Two minutes’ research shows that the pedestrianisation was botched, and further that councillors did not intend to exclude bikes (because they were debating asking cyclists to slow down). However, the newspaper report still talks of excluding “vehicles”, when the sense of it suggests that they only wanted to exclude “motor vehicles”, and in any case they only actually managed to exclude parked motor vehicles:
https://www.lincsonline.co.uk/spalding/news/new-order-is-needed-so-that-town-traffic-rules-can-actually-9440551/
https://democracy.sholland.gov.uk/mgAi.aspx?ID=19674
On Street View, there are 6-10 main entrance points to the area. The photos are four years old but, at that time, I could only find two with No Vehicles signs.

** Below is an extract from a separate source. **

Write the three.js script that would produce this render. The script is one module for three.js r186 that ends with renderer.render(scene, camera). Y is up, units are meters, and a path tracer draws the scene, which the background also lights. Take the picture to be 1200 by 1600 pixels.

Bizarrely, one of those had car parking just beyond it (i.e. motorists had to ignore the sign in order to park). Otherwise it was mainly bollards (which don’t of themselves mean No Cycling) and no actual signage at all. Two small alleys also had No Cycling, fair enough.
Teaching careful cycling is always a good idea. However, if, as appears to be the case, no-one in Spalding actually understands what the rules are or how the law works, it seems harsh to ask the schools to help to enforce on children rules that are not actually in place.
‘…….criticising the “angry, intolerant” nature of the UK’s roads.’
Angry intolerant drivers surely? That’s the thing about drivers, it’s always someone else’s fault.
well done that school
i daily drive the main access road to a huge secondary school and this is what i see on a daily basis
– cycling while using their phone
– no lights
– suddenly swerving into the middle of the road
– never stopping at junctions
Remember these are the future car drivers
But their motor vehicles will already have lights fitted, and not that easy to steal. And there are only a couple of weeks around the winter solstice that it will actually be dark at school opening and closing time, a few more the further north you go.